--- Start ---
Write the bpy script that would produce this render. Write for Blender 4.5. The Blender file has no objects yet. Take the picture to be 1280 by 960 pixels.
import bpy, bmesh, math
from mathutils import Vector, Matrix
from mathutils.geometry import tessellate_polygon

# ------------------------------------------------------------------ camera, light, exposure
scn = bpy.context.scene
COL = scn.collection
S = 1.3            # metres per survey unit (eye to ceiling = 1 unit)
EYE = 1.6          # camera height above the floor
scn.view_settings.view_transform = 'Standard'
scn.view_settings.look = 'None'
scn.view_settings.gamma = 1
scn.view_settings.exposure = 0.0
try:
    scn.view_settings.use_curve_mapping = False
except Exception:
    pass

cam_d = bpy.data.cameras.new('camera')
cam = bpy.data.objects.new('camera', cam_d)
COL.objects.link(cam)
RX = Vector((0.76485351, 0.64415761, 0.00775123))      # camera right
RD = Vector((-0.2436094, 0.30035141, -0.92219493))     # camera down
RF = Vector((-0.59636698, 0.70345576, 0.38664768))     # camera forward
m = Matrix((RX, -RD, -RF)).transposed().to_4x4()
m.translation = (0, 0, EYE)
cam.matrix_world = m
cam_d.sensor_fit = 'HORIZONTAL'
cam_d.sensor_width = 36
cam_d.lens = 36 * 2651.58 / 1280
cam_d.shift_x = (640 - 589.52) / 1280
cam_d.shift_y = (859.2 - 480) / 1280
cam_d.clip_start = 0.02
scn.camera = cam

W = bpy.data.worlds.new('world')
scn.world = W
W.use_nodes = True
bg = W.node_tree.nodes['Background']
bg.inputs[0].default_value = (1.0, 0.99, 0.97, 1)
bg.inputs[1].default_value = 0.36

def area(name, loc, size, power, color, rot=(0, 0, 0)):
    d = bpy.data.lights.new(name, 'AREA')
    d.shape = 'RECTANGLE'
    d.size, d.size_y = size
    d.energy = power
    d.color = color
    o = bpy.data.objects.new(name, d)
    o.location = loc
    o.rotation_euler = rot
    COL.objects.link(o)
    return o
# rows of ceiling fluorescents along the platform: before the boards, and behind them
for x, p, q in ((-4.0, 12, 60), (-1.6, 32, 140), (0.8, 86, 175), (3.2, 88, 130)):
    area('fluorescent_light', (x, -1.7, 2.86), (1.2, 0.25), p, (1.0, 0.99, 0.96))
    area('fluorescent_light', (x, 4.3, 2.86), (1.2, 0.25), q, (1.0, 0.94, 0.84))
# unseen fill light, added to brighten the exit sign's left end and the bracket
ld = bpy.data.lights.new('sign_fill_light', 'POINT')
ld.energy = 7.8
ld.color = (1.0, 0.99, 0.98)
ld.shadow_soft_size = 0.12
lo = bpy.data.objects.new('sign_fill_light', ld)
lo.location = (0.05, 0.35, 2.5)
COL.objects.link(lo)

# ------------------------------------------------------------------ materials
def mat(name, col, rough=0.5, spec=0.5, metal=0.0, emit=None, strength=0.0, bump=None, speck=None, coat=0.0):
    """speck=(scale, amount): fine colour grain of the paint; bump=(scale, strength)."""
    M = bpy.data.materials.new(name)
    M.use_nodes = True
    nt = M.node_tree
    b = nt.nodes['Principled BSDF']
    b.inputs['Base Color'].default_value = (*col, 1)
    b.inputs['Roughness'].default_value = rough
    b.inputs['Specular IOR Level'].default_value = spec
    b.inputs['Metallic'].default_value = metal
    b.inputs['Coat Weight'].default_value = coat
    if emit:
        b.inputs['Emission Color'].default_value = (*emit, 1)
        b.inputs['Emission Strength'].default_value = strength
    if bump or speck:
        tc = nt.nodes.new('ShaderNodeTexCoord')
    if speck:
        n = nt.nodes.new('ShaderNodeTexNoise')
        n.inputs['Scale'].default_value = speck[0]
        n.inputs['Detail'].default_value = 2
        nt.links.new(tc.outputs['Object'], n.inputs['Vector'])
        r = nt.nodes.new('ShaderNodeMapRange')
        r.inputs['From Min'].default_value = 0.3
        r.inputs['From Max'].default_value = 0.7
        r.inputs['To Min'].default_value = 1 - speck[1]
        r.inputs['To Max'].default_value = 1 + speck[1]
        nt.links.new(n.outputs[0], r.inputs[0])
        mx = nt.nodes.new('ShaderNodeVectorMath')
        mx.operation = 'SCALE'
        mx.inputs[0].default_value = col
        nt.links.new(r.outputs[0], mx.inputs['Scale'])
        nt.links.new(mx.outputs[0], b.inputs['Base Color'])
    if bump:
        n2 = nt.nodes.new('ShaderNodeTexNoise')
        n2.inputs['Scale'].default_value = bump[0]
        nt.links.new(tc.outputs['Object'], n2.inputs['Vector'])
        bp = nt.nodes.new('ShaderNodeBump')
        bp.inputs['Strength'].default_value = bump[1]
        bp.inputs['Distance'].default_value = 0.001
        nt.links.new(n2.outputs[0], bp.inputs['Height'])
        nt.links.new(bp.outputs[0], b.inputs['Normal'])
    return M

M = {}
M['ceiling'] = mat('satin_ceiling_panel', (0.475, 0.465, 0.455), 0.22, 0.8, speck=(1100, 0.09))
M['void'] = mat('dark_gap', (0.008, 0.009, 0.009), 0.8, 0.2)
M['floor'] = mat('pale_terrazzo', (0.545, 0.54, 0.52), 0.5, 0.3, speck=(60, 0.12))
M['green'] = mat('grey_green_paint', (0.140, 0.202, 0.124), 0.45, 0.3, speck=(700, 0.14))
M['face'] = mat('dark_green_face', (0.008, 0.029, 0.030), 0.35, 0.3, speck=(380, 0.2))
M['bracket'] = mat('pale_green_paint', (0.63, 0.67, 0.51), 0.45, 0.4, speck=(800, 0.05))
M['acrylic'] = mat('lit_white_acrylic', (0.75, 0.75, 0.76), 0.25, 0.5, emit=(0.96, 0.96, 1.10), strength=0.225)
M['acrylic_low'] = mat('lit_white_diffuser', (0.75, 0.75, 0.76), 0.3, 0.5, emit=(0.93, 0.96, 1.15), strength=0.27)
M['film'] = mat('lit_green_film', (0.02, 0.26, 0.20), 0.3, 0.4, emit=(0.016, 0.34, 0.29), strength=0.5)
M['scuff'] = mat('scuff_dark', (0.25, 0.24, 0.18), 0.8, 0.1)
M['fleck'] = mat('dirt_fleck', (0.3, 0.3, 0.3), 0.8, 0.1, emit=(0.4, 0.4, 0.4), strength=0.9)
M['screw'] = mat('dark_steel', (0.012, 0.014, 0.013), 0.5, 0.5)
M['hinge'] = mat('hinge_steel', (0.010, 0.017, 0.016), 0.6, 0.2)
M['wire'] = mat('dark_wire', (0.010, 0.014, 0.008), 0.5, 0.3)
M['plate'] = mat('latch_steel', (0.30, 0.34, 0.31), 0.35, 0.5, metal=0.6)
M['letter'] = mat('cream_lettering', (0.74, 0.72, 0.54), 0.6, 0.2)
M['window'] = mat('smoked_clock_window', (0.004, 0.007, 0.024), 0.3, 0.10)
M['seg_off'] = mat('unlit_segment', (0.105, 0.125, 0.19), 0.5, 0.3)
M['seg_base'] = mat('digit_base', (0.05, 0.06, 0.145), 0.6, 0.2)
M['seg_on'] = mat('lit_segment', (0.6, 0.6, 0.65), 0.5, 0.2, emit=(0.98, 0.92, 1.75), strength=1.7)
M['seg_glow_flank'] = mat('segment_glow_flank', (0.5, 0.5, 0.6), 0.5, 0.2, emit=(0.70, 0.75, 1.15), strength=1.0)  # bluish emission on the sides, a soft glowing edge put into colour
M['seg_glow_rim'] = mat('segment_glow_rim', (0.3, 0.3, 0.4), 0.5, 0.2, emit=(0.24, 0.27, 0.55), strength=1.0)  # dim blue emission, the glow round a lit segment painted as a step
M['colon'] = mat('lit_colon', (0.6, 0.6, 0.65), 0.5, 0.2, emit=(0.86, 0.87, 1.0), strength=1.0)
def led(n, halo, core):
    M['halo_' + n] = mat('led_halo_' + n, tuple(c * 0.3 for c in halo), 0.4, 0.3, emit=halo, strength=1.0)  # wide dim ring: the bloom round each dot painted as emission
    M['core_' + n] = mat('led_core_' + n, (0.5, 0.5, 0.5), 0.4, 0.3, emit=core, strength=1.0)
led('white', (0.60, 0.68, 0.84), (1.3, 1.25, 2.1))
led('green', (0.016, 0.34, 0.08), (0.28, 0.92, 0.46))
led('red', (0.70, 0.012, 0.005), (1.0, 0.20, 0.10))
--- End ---
Extract the first line above and each line after it up to and including the one with "scn.camera = cam", please, exactly and with nothing else.

Write the bpy script that would produce this render. Write for Blender 4.5. The Blender file has no objects yet. Take the picture to be 1280 by 960 pixels.
import bpy, bmesh, math
from mathutils import Vector, Matrix
from mathutils.geometry import tessellate_polygon

# ------------------------------------------------------------------ camera, light, exposure
scn = bpy.context.scene
COL = scn.collection
S = 1.3            # metres per survey unit (eye to ceiling = 1 unit)
EYE = 1.6          # camera height above the floor
scn.view_settings.view_transform = 'Standard'
scn.view_settings.look = 'None'
scn.view_settings.gamma = 1
scn.view_settings.exposure = 0.0
try:
    scn.view_settings.use_curve_mapping = False
except Exception:
    pass

cam_d = bpy.data.cameras.new('camera')
cam = bpy.data.objects.new('camera', cam_d)
COL.objects.link(cam)
RX = Vector((0.76485351, 0.64415761, 0.00775123))      # camera right
RD = Vector((-0.2436094, 0.30035141, -0.92219493))     # camera down
RF = Vector((-0.59636698, 0.70345576, 0.38664768))     # camera forward
m = Matrix((RX, -RD, -RF)).transposed().to_4x4()
m.translation = (0, 0, EYE)
cam.matrix_world = m
cam_d.sensor_fit = 'HORIZONTAL'
cam_d.sensor_width = 36
cam_d.lens = 36 * 2651.58 / 1280
cam_d.shift_x = (640 - 589.52) / 1280
cam_d.shift_y = (859.2 - 480) / 1280
cam_d.clip_start = 0.02
scn.camera = cam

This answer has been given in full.